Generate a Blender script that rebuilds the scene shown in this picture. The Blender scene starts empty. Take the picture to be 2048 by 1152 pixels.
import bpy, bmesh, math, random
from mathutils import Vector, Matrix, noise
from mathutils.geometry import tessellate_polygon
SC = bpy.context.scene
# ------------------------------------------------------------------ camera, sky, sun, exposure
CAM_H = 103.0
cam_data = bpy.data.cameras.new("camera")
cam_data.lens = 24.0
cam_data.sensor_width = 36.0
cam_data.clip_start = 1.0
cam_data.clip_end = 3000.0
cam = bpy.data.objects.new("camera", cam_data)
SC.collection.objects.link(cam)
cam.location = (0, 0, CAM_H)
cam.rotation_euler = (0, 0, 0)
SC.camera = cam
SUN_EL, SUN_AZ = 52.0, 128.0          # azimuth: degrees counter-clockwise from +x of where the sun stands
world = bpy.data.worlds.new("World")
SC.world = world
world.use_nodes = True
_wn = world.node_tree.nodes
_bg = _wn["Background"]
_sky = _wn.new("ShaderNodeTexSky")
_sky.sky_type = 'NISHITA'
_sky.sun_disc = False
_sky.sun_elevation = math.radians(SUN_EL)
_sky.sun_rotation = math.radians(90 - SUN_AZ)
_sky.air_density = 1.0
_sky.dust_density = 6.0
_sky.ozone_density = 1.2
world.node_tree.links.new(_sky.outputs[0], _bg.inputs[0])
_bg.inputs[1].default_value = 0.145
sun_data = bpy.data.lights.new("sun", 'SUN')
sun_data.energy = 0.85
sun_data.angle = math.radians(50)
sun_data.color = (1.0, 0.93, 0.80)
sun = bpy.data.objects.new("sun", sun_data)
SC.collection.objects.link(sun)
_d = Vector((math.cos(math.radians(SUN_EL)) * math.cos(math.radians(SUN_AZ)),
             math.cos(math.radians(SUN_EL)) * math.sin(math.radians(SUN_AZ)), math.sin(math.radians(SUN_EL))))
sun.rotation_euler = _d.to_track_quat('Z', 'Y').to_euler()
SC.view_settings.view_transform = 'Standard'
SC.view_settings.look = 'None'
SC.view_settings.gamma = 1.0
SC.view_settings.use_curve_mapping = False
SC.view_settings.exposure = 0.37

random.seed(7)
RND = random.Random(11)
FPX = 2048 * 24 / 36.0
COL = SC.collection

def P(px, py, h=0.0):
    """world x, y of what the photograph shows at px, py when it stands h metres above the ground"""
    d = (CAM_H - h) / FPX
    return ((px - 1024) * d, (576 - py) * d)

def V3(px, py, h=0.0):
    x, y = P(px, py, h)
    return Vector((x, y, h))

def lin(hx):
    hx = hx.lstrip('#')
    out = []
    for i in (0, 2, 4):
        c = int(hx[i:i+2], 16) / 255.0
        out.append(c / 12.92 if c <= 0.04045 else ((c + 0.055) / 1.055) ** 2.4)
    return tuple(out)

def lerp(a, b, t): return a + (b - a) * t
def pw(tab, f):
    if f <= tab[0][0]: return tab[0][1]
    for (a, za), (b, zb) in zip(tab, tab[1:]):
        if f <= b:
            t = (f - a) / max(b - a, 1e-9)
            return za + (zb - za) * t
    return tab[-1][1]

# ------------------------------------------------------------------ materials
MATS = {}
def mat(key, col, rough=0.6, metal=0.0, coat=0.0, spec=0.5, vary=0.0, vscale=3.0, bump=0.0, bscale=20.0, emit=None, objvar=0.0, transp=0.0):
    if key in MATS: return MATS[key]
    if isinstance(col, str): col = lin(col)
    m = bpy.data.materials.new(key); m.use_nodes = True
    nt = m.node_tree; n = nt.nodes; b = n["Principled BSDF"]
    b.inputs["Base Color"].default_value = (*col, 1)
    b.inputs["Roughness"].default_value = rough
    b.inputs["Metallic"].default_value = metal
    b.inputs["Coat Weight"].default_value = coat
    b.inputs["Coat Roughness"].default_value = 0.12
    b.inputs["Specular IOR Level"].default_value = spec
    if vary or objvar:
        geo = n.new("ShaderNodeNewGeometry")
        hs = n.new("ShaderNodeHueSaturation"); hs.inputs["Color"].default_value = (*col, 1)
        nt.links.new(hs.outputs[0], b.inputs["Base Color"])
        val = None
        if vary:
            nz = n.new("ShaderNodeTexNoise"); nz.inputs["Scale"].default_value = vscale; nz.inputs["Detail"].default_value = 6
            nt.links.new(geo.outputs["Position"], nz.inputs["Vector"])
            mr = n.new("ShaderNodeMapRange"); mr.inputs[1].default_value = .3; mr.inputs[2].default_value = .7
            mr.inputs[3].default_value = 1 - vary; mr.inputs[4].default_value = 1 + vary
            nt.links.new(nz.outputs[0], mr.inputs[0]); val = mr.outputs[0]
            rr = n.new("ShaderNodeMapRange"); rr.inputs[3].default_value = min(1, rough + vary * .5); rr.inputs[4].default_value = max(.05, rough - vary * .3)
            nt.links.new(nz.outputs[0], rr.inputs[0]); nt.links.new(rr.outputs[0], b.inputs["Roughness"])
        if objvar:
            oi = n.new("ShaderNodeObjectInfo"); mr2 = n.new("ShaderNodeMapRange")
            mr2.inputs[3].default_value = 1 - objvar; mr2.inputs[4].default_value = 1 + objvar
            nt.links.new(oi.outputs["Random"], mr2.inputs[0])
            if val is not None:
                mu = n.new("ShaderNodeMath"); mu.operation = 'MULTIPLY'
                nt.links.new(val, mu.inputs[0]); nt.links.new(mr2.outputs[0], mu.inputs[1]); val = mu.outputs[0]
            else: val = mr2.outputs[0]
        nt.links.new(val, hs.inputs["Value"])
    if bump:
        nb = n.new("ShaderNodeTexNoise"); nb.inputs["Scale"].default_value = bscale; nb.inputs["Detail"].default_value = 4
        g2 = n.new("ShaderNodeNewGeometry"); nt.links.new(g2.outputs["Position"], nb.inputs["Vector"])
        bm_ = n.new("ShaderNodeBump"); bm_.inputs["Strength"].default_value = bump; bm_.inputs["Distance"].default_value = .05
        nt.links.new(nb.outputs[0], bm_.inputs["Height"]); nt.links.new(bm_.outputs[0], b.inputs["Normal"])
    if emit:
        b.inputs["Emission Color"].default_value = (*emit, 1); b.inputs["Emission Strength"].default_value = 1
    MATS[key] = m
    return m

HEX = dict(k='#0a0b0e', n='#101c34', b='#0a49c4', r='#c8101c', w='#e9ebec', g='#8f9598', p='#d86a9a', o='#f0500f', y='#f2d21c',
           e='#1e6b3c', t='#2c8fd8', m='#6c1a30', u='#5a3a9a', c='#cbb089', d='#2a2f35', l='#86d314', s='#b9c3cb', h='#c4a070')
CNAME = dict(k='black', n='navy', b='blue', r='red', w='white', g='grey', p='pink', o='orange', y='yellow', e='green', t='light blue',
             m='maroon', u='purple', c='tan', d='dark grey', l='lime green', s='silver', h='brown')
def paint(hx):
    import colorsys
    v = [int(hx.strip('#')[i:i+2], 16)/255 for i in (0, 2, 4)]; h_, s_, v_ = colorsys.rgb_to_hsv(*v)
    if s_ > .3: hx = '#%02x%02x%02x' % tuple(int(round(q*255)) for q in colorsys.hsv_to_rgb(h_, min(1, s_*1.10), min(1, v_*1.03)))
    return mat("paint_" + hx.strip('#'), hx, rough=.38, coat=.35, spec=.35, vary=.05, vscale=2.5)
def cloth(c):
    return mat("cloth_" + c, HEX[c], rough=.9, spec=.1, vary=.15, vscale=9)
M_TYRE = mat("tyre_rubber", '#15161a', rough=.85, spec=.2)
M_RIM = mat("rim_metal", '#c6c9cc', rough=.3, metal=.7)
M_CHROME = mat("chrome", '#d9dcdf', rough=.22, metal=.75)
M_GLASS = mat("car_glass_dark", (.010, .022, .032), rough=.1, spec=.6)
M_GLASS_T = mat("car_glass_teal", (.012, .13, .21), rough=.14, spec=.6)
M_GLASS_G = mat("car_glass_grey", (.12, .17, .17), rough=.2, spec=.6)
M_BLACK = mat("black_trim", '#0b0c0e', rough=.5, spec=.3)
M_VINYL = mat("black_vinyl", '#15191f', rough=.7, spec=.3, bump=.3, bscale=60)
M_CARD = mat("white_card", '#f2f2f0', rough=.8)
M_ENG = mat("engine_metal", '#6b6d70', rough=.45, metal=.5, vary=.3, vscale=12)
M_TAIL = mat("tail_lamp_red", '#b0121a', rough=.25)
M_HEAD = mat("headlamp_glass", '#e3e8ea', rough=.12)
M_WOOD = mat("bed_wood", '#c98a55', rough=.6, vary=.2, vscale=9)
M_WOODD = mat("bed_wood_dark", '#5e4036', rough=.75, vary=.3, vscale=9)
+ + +
**PROBLEM STATEMENT**
Copy each line of the preceding data that contains the string "scene".

**TASK OUTPUT**
Generate a Blender script that rebuilds the scene shown in this picture. The Blender scene starts empty. Take the picture to be 2048 by 1152 pixels.
SC = bpy.context.scene